I really love her but I don't think I can go the rest of my life without anal.
To think... Somewhere, too drunk by buckcherry is someone's theme song
I have never pre-planed for a better sober morning than lacing my muffin batch with tylenol.
Just woke up with three stitches in my left boob. Nevertheless, I think I'm going to like this school.
What I dont get, is for a man with a penis his size, to choose to go back with another girl instead of one that he says is the best sex he's ever had. He cant afford to be picky.
I have the Everlasting Gobstopper of boners right now. It's kinda like a gift from god, but I don't want to spend anymore time with this girl than I have to.

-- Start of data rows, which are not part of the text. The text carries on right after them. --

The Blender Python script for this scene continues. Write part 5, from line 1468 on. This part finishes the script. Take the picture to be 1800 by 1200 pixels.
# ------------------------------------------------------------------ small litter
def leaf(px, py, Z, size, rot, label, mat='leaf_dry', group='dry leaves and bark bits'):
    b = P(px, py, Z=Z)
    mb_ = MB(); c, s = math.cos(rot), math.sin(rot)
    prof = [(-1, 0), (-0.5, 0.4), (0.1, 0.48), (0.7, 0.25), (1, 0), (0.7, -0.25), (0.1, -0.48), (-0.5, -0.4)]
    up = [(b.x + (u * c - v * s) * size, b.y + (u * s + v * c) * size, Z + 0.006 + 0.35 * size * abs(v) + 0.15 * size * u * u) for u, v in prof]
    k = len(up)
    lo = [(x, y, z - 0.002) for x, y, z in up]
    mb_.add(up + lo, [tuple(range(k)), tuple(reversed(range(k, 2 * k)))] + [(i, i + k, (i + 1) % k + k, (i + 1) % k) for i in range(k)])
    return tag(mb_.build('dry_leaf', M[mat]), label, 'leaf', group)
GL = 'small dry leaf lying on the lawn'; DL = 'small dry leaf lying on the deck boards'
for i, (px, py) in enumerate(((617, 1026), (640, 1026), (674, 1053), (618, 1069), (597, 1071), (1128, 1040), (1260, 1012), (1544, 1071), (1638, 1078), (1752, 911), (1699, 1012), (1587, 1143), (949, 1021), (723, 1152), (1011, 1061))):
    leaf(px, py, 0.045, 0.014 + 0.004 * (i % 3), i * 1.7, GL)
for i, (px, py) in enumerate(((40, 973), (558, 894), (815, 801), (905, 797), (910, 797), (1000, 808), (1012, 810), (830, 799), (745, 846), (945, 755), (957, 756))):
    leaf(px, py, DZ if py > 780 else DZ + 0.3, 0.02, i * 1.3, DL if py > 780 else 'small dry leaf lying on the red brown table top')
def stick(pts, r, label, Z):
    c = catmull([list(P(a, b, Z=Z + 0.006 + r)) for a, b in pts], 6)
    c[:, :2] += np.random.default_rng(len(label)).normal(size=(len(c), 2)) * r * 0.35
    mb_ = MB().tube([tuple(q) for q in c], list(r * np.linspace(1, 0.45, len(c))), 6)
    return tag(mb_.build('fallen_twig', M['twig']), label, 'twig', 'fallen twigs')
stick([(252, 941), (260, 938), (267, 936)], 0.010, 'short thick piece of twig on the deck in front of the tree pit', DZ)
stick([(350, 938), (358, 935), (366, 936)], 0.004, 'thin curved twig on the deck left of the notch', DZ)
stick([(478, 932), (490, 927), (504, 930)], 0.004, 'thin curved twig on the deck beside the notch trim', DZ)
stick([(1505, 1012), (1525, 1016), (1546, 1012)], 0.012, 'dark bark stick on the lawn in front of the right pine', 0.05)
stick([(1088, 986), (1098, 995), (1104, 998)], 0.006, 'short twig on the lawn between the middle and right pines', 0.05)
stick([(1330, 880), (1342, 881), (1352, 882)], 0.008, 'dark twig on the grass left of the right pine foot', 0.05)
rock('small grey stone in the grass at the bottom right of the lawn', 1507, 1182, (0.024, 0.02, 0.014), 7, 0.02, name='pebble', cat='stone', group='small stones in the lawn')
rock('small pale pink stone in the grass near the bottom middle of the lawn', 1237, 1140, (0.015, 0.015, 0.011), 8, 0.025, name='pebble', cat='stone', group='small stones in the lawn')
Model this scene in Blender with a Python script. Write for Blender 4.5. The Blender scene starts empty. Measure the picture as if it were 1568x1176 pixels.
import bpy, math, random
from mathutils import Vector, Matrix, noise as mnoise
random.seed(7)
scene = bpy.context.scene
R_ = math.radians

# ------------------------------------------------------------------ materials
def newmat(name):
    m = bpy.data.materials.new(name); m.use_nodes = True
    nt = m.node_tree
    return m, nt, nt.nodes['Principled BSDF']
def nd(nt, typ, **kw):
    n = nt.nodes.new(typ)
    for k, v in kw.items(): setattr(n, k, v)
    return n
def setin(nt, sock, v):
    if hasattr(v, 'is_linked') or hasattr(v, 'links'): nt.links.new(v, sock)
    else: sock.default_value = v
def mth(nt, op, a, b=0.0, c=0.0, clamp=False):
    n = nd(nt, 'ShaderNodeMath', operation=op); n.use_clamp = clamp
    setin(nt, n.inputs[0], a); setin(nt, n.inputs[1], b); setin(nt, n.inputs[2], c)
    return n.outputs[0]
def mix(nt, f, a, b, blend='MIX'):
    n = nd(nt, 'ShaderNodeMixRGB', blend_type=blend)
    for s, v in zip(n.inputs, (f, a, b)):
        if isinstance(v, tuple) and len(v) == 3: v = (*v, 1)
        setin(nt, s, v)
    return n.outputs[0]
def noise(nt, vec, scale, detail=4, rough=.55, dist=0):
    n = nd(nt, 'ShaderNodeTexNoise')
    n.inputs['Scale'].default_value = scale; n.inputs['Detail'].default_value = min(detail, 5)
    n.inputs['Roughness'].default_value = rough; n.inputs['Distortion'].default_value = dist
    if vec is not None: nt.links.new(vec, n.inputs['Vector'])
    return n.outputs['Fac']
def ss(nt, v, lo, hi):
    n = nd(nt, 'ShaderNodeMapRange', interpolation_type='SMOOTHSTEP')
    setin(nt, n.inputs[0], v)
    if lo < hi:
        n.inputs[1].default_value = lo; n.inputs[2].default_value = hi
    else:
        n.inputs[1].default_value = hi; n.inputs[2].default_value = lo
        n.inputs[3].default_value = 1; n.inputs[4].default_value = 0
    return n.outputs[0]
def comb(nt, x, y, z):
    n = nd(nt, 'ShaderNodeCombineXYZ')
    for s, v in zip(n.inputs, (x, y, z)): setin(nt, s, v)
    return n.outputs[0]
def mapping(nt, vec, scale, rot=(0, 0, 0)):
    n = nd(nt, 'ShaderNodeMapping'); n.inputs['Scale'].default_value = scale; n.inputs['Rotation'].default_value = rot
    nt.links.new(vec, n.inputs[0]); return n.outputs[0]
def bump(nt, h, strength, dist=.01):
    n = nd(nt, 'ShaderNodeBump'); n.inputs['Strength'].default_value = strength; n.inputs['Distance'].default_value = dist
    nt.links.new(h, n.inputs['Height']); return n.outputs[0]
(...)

Just saw a girl duct tape a cigarette back together..I feel like my life is shambles for being present for this
As if finding out the man you just had sex with is married isn't bad enough, it gets so much more awkward when his wife comes in to comfort you...
I don't get hangovers. Except once. And there is a massively epic story behind that, involving so much alcohol I should have died, and 13 raw hotdogs.
On the way home there was a guy passed out IN the road on Colfax with his pants around his ankles, completely bare assed. If he was dressed as a speed bump, he succeeded.
last thing I remember was someone walking in on me sitting in the bathtub listening and singing along to Britney spears "Till the world ends" on repeat.
This is the beginning of the end. Testicle Tuesdays and free ball Friday are going to scar people for life
Dude that picute of your balls will haunt my nightmares
I was high as fuck laying down in the back seat while she gave him head. Most awkward chill moment of my life.
I know you want to take a pregnancy test, but could you wait until Sunday so it doesn't ruin our weekend
He ate me out in the warehouse on a pallet of sunlight soap. I fucking love night shift!